Rehearsals, losses, gratitude and sounds

Rehearsals began today; we go up in a week and a half.  Time for the grind.  I offered to sound design the show as well, which should be fairly straightforward.  Just made a preliminary cue sheet, there are only a few places that are going to be tricky.  Plus it's some extra cash, so that's nice.  The day after the show closes, I move into a new place.  That'll be nice.

Thanksgiving was great, got to spend some quality time with family.  If there was a breathalyzer test for butter levels, I doubt I'd pass.  Thought about everything I'm thankful for in the past year.  Friends, family, second chances, art, love.  Acting in the face of fear.  Knowing when I'm wrong.  Embracing imperfections.  Also dogs.  Dogs are great.
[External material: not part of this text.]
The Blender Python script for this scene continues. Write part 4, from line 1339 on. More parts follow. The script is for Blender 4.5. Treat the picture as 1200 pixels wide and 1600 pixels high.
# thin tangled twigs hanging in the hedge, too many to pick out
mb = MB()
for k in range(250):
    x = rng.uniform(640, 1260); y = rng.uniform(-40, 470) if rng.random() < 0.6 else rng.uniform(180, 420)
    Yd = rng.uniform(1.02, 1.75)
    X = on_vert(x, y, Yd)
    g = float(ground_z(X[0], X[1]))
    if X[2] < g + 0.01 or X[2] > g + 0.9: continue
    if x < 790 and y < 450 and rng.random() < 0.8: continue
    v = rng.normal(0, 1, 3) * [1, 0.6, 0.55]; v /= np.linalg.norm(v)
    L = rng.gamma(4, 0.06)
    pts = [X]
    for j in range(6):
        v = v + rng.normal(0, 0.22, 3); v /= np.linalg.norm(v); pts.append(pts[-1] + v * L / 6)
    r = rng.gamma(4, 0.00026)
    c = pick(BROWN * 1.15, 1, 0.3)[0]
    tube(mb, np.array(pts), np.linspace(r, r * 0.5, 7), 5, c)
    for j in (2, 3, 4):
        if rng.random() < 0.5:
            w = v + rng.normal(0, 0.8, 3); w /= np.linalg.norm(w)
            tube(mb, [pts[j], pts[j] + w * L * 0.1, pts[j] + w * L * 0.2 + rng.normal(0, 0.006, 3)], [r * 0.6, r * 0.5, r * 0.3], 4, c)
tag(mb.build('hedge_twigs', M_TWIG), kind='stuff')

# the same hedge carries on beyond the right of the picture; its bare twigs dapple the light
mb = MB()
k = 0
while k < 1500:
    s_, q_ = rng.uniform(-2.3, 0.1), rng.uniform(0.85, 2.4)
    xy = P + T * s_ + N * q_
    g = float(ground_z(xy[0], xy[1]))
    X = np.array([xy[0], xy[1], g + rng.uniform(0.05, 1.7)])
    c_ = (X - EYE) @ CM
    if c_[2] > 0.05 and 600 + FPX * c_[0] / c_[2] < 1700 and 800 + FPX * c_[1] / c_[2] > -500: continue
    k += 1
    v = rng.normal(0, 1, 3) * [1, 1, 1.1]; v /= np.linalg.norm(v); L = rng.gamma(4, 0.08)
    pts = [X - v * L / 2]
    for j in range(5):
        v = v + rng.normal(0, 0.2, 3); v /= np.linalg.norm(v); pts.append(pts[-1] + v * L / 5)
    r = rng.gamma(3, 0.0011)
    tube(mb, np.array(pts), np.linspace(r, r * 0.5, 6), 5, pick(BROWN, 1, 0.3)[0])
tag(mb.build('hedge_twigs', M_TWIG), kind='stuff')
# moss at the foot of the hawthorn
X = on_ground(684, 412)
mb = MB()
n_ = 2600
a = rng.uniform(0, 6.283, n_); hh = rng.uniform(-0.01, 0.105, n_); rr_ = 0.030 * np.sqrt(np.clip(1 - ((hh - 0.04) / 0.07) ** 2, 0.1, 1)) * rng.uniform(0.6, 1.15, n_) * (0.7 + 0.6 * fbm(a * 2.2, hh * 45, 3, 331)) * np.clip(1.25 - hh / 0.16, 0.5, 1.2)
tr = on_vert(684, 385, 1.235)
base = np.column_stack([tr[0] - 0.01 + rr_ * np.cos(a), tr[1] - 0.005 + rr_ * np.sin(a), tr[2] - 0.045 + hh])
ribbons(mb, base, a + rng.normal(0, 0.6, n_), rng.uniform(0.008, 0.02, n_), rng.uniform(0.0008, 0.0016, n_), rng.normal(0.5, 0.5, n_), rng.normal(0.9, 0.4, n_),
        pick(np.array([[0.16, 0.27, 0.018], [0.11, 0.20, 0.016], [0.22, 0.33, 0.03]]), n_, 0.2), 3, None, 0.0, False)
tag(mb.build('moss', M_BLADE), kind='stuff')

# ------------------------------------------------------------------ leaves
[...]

Something surreal happened last night.  I was in a theatre class in high school with this wonderful guy named Conor.  We had a scene together from Death of a Salesman; I played Biff, he played Willy, other students played Linda and Happy.  The scene was primarily a dialogue between Biff and Linda, talking about Willy and how he's losing it.  Conor had maybe one line.  He then walked away through the aisles, up through the audience, lost.  It was incredibly powerful, and my favorite moment from high school drama.  It hammered home the idea that I don't have to be big and performative to be effective.  Remaining open and vulnerable, living honestly in the circumstances, that was enough.  He did that masterfully.

I found out last night Conor passed away.  Multiple students from our high school have died, but this was the first one to go that I was on more than familiar terms with.  He was in an amazing relationship, did incredible work with the Boys and Girls Club, last I heard he was in law school.  Young, nice guy.  

Makes me think about what we leave behind when we go.  Have I worked hard enough?  Have I loved enough?  What do I do from here on out?   How do I create my masterpiece?

Tonight I call the people I love.  Then back to work.